As for the first-timer willing to sail the Atlantic, it is essential to invest a lot of time into preparation.

  • First of all, it is crucial to be aware of one’s own aim when it comes to a transatlantic crossing. What is the main target pursued by this journey? Is it going to be a rather short trip across the ocean, or it should be a longer, more complicated route? Depending on these decisions, is the rest of the plan.  
  • Secondly, a perfect boat should be picked. It is always, of course, a subjectively ideal option based on the person’s budget, goals, and expectations, as well as on what is available on the market during the given period. A lot of people wonder how big the sailboat for a transatlantic crossing should be. The truth is, the perfect length of a boat would be around 9´to 12 meters. This size of a boat is appropriate to withstand rough weather conditions and is also quite manageable when it comes to navigation and maneuvering. It will also help avoid certain difficulties along the way and, consequently, save time. It is also good to keep in mind that for less experienced sailors, a mono-hulled boat with a fixed keel and strong sails is advised.
  • Thirdly, it is extremely important to carefully assess the amount of equipment needed on board. The boat should never be over-equipped, however, all the essentials have to be present. In order to reach the golden ratio, a lot of research should be done. Professional guidance in such questions is highly recommended.
Detailed Planning. Take Your Time
  • It is also great to always keep in mind that when sailing, no strict deadlines can be applied. It is definitely a must to have a plan including highlights of the trip carefully thought out, however, those should be ready to be given up if any unexpected situation occurs. Thus, one should be flexible and ready to adapt to possible changes.
  • Another significant factor to consider is choosing the crew and taking care of its safety arrangements.
  • As mentioned earlier, the choice of route would also be decisive when it comes to timing, together with the starting and ending points.  For a more accurate estimate, an additional 20% is to be added to the expected route, due to the fact that boats hardly ever travel in a straight line.
  • Generally speaking, the best way to travel from East to West would be starting from Portugal or the Canary Islands and heading South-East to the Caribbean, which would result in about three to four weeks in the open sea. When it comes to traveling from West to East, one would normally start the trip in Bermuda and land in Portugal, resulting in the same average of three to four weeks. It is worth mentioning, however, that the way heading East normally takes longer than going West.
  • When all the tangible preparations are done, the last but not least is the spirit. It is important to focus on the speed, know your boat, the equipment, your crew and be confident about your powers to manage the trip. Staying calm and alert is what guides a sailor throughout the unpredictable Ocean. Taking advice from more experienced people along the way is also of high significance.
How Long Does It Take To Sail Across Atlantic

The Ocean Calls

No matter how much humankind has advanced, crossing the Atlantic Ocean still remains to be a challenge, an adventure, a test, an achievement.
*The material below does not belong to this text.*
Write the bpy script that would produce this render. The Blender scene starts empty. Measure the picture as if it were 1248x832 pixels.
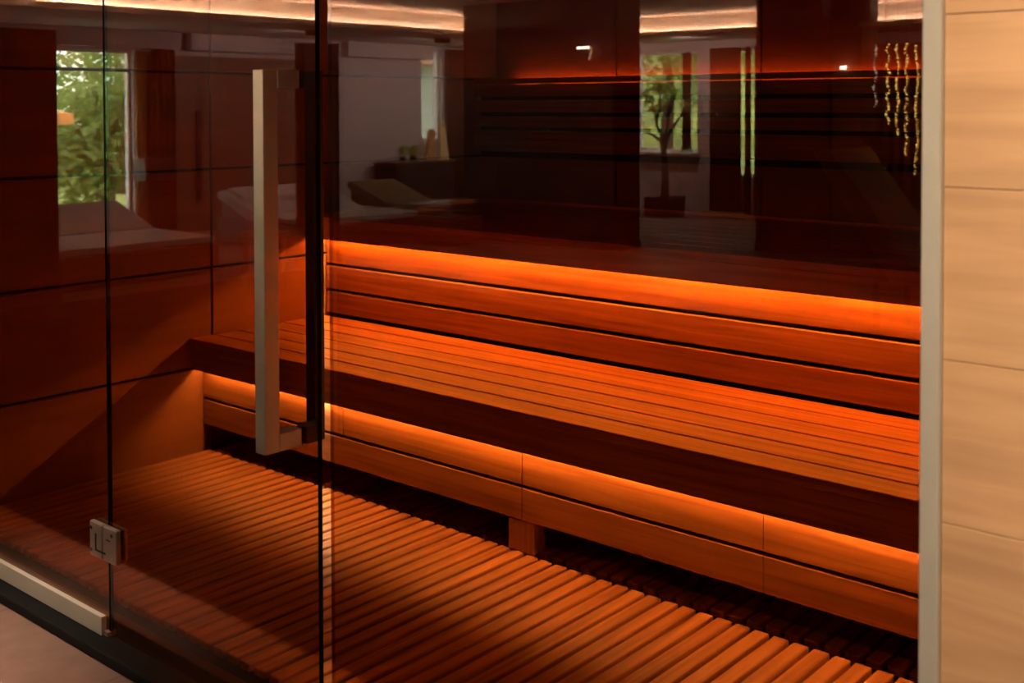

Many people have done it, a lot more is yet to accomplish it. Amelia Earhart, being the first female pilot to fly over the Atlantic, the famous Titanic finding its end in the dark depths of the ocean, Ben Lecomte, overcoming the water element by swimming across the Atlantic… All these names and many more will forever excite the imagination of people from all around the planet.

 The transatlantic circuit requires skill, stamina and a great deal of preparation, but all in all, what matters is the willingness to commit to the journey.